Both in terms of how much we spend on it, and how much it boosts our ability to be educated and to contribute to the workforce, access to contraception is a major economic issue affecting women’s lives and the families of which they are a part.  Too many Republican politicians, when asked about this, try to dismiss it, insisting that “oh, no one’s debating contraception here folks ….”  But don’t look the other way.  Because they absolutely are.

Covert goes on to discuss a 2011 report on the economics of abortion (a follow-up to a similar study in the 1980s), and how “abortion rates, particularly among poor women, have been on the rise during the recession due to high unemployment and lowered incomes.”  And despite the fact that abortion rates overall have declined over the past twenty years, “they’ve increased among low-income women.”

The report also makes clear that contraception and abortion are in no way separate issues: 

“As the economy worsens, women are more likely to want to prevent pregnancy, yet face far more challenges accessing safe and affordable birth control.  This, in turn, increases the likelihood of unintended pregnancy.  As funding for social services decline, more women may be expected to determine that economic constraints make abortion the only viable option in this situation.  Many women state this assessment, regardless of whether the procedure is legal.

The emphasis in the above quotation is mine.  This should have a chilling effect on anyone who assumes that limiting access to abortion will somehow make every pregnancy wanted or possible or healthy.  Making it illegal doesn’t make it unnecessary.  The disproportionate impact of declining social services on poor women and women of color highlight how economic issues are central to these social issues.  They are not separate things.  To talk about justice means that we have to pay attention to all aspects of a person’s life.

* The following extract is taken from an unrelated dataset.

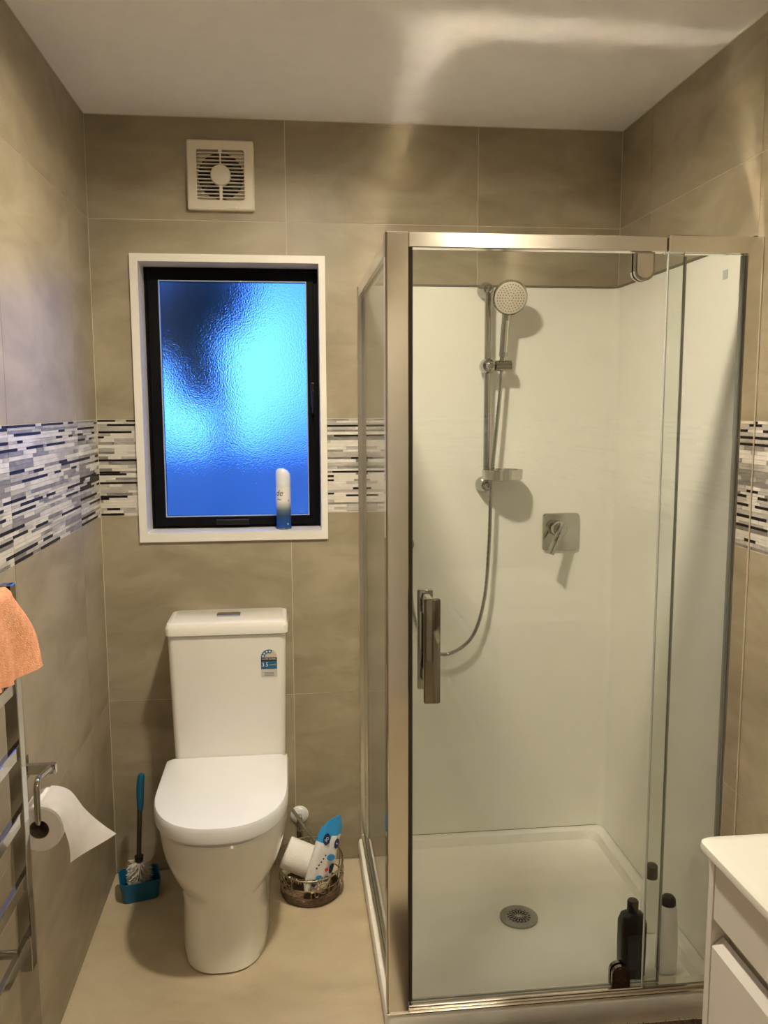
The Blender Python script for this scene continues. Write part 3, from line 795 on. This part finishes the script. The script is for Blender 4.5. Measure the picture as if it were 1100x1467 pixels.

This is also why the Affordable Care Act’s mandate that insurance cover preventative health care for women, including contraception, is such a step forward.  The problem remains, though, for women without insurance.

And let’s go ahead and consider the economic impact of same-sex marriage, that other social issue that Christie sees as a distraction.  From New York and Massachusetts to Iowa and Washington state, the tax revenue from and money spent on and around weddings has demonstrable positive impact:  $12 million in the first year same sex marriage was legal in Iowa, $88 million estimated for Washington’s first three years, $111 million in Massachusetts’ first five years, and $259 million in New York’s first year. 

So it makes complete sense that:

“Same-sex marriage could generate an estimated $1 billion per year for the Federal budget if it were legalized nationwide, according to a 2004 report by the Congressional Budget Office.”

Let me be very clear:  Access to safe and legal contraception and abortion is a matter of justice.  Marriage equality is a matter of justice.  In no way do I think that we should make these decisions based solely on economic expediency.  Too many decisions, in fact, are made on the basis of what makes or saves the most money the fastest.

But don’t let anyone tell you that debate and discussion about social issues in a year seeing alarming levels of infringement on women’s humanity are a distraction from the real economic issues facing families. 

These ARE economic issues to the core.